■ TASK TO COMPLETE:
Keep only the lines from the top of the listing through the one with "MAT['pvc'], t, smooth=True)", and reproduce them unaltered.

■ DATA BLOCK:
■ ■ ■ ■ ■
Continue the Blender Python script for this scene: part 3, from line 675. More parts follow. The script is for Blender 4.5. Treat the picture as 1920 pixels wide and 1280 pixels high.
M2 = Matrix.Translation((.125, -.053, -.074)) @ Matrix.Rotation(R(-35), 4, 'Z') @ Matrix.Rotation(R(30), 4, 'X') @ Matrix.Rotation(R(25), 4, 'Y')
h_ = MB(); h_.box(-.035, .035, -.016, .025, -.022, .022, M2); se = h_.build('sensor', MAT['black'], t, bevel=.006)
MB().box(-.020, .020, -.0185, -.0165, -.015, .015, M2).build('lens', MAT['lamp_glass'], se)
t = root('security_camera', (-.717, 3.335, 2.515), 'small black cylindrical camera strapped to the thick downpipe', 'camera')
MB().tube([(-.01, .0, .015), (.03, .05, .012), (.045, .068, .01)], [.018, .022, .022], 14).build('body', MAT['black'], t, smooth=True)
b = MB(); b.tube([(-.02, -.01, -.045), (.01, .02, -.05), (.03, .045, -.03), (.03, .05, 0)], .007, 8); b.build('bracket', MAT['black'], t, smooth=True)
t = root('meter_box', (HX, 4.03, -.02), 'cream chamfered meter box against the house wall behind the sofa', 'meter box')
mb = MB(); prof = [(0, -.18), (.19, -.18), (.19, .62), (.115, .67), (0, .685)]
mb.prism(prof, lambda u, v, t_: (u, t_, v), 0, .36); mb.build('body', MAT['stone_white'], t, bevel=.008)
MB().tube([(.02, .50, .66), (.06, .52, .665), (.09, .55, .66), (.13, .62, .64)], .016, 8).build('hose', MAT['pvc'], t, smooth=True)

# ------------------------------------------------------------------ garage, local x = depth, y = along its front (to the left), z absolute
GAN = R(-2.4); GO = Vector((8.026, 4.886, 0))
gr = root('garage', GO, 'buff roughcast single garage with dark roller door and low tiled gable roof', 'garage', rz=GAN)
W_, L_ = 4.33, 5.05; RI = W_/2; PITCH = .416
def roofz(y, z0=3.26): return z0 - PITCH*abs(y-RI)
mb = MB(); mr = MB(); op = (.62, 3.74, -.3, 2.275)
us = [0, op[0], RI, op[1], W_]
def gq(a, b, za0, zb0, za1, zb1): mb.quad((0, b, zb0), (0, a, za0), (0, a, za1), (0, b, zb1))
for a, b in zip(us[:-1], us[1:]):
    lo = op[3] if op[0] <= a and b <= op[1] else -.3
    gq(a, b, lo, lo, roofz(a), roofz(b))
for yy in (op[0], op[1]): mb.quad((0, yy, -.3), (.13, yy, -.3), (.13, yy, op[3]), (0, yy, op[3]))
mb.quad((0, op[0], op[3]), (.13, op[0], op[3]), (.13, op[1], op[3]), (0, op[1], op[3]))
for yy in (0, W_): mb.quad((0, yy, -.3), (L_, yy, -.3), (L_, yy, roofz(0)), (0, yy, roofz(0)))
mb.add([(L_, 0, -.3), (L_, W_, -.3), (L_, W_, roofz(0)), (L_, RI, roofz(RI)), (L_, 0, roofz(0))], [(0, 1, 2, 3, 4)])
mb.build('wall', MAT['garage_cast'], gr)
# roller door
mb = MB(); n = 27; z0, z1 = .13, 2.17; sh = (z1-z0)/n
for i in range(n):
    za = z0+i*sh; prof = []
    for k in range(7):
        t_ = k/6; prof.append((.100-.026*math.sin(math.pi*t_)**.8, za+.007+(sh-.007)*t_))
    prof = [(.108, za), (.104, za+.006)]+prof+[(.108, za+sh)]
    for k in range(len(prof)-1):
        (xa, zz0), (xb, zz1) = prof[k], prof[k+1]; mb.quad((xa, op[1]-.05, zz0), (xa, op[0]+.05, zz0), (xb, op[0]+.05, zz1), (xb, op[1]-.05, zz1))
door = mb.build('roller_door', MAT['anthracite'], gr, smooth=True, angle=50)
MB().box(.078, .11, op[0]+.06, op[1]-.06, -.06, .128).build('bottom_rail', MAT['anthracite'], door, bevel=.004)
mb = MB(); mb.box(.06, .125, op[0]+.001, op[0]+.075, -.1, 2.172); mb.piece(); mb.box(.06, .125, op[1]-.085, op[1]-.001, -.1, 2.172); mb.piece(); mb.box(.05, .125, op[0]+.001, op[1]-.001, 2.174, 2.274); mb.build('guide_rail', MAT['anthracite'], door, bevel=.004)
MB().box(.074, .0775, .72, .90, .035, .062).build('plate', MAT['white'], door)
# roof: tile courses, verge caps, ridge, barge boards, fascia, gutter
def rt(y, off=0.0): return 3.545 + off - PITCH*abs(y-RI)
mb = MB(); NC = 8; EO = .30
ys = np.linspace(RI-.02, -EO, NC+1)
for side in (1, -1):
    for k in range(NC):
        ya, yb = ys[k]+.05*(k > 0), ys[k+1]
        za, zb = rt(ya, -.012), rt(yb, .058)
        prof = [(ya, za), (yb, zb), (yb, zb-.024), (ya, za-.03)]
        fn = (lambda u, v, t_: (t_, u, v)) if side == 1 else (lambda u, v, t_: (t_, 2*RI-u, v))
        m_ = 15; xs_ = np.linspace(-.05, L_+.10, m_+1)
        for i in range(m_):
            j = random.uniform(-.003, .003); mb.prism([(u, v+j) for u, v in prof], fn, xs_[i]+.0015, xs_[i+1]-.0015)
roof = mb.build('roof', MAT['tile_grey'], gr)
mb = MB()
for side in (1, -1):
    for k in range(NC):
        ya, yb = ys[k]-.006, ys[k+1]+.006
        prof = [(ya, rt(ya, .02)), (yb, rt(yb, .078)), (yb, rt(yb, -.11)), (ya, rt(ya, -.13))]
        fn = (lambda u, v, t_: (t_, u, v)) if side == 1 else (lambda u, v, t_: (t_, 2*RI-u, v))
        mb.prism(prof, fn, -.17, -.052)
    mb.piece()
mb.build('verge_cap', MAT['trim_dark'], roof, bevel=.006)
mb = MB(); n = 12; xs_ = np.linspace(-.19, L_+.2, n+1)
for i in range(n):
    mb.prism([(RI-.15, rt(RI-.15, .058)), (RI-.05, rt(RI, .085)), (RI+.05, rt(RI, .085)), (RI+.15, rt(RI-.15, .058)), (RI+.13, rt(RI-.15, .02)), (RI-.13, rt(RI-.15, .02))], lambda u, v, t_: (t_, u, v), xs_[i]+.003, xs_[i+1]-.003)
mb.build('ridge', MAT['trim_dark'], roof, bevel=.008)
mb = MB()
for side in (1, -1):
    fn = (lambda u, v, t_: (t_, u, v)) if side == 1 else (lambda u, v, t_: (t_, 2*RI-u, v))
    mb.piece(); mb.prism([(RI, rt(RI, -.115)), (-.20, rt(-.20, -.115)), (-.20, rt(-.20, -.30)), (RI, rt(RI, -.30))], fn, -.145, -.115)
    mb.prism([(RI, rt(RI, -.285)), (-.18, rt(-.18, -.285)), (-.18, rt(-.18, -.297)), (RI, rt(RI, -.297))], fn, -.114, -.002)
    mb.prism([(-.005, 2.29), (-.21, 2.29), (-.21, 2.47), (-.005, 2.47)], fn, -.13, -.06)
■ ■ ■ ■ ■
■ IN RESPONSE:
Continue the Blender Python script for this scene: part 3, from line 675. More parts follow. The script is for Blender 4.5. Treat the picture as 1920 pixels wide and 1280 pixels high.
M2 = Matrix.Translation((.125, -.053, -.074)) @ Matrix.Rotation(R(-35), 4, 'Z') @ Matrix.Rotation(R(30), 4, 'X') @ Matrix.Rotation(R(25), 4, 'Y')
h_ = MB(); h_.box(-.035, .035, -.016, .025, -.022, .022, M2); se = h_.build('sensor', MAT['black'], t, bevel=.006)
MB().box(-.020, .020, -.0185, -.0165, -.015, .015, M2).build('lens', MAT['lamp_glass'], se)
t = root('security_camera', (-.717, 3.335, 2.515), 'small black cylindrical camera strapped to the thick downpipe', 'camera')
MB().tube([(-.01, .0, .015), (.03, .05, .012), (.045, .068, .01)], [.018, .022, .022], 14).build('body', MAT['black'], t, smooth=True)
b = MB(); b.tube([(-.02, -.01, -.045), (.01, .02, -.05), (.03, .045, -.03), (.03, .05, 0)], .007, 8); b.build('bracket', MAT['black'], t, smooth=True)
t = root('meter_box', (HX, 4.03, -.02), 'cream chamfered meter box against the house wall behind the sofa', 'meter box')
mb = MB(); prof = [(0, -.18), (.19, -.18), (.19, .62), (.115, .67), (0, .685)]
mb.prism(prof, lambda u, v, t_: (u, t_, v), 0, .36); mb.build('body', MAT['stone_white'], t, bevel=.008)
MB().tube([(.02, .50, .66), (.06, .52, .665), (.09, .55, .66), (.13, .62, .64)], .016, 8).build('hose', MAT['pvc'], t, smooth=True)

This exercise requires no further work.